Le cas de la vente est plus subtil. L’hypothèque qu’ils devront conclure pour la maison sera moins importante grâce à l’argent de la vente. Elle sera plus précisément de 420 000 fr. (630 000 – 210 000 fr.). A ce moment-là, ils auront intérêt à transférer les 335 000 fr. de l’hypothèque de leur appartement (ils paient actuellement 13 498 fr. d’intérêts chaque année) sur leur maison plutôt que de rompre le contrat, étant donné que son échéance est en 2012. «Contrairement au transfert, peu coûteux, une rupture de contrat entraînerait plusieurs milliers de francs de pénalité», insiste Roland Bron. Eléonore et Jacques compléteront ensuite le solde (420 000 – 335 000 = 85 000 fr.) par une nouvelle hypothèque au taux crédible de 3%, soit une charge annuelle de 2550 fr. Ils payeront donc 16 048 fr. d’intérêts hypothécaires et, en tout, la version vente reviendra à 41 869 fr.
Louer = économie de 4256 fr.
Bref, le tableau montre que l’économie sera de 4256 fr. «Vu le chiffre, je pense que nous allons garder l’appartement, analyse Eléonore. En plus, c’est un placement intéressant, et on ne sait jamais ce que nous réserve l’avenir.» Le couple aura certes moins de marge de manœuvre pour négocier son hypothèque, mais, d’un autre côté, son bien immobilier rassurera la banque.
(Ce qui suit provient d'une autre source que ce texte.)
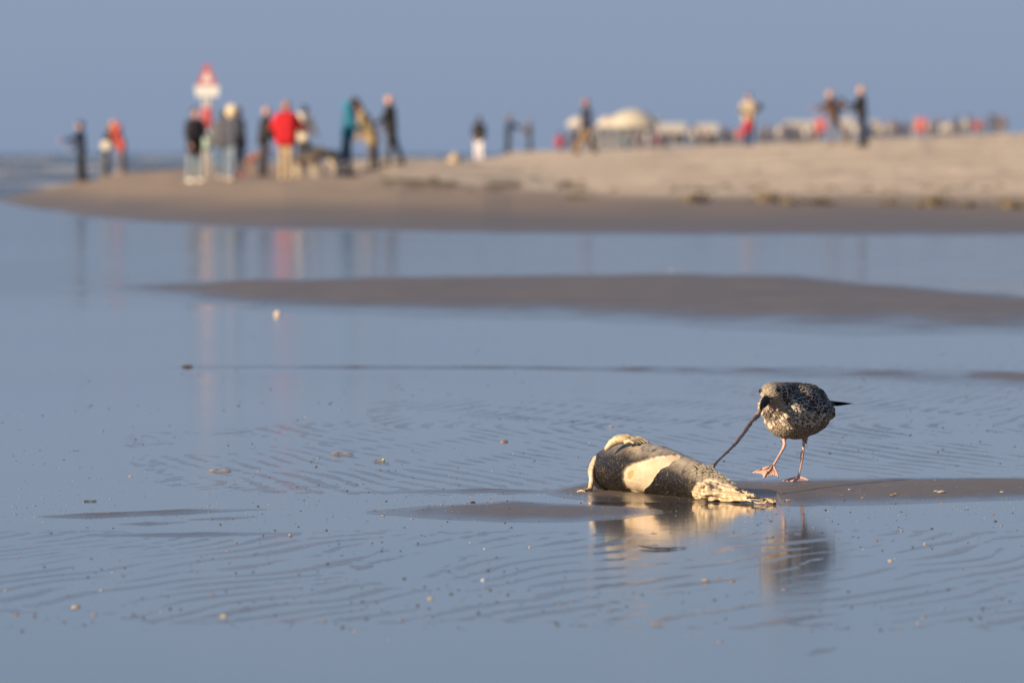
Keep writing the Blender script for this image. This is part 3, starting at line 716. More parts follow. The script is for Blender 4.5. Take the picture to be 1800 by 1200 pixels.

Gérer une location n’est pas une sinécure. Si les Bünchen veulent être délestés de cette tâche en faisant appel à une gérance, ils devront débourser environ 5% du loyer espéré (avec les charges!), soit 1404 fr. par année. Et le rendement net ne sera plus que de 2%… Conclusion: «Nous nous en occuperons nous-mêmes…»
Nicolas Zeitoun
Pour télécharger les tableaux, se référer à l'encadré au-dessous de la photo.
Calculer le loyer net
- 2040 fr. de loyer x 12 mois = 24 480 fr.
- (150 000 x 4,25%) + (185 000 x 2,7%) = 11 370 fr.
Le couple a deux hypothèques: une de 150 000 fr. au taux fixe de 4,25% (valable jusqu’en 2012) et une autre de 185 000 fr. en portfolio (taux d’intérêt variable basé sur d’autres taux «lissés»). Pour simplifier, nous avons pris un taux de 2,7% fixe à cinq ans. Il correspond à ce qu’on trouve actuellement sur le marché. - 1% x 522 000 = 5220 fr.
Pour la rénovation d’un bien immobilier, on considère en général qu’il faut prévoir entre 0,5% et 1,5% de la valeur marchande (vénale), variable selon l’ancienneté du bâtiment. Nous avons utilisé 1%, mais, en réalité, ce taux est de 0,6%, parce que le logement des Bünchen est récent. - 24 480 – 11 370 – 5220 = 7890 fr.
Ce montant intermédiaire est nécessaire pour savoir quelle est, entre la location ou la vente de l’appartement, la variante la plus avantageuse. - 7890 x 28,2% = 2225 fr.
Un taux marginal d’imposition de 28,2% (projection) est utilisé. - 7890- 2225 = 5665 fr.
C’est le loyer net que pourront encaisser Eléonore et Jacques.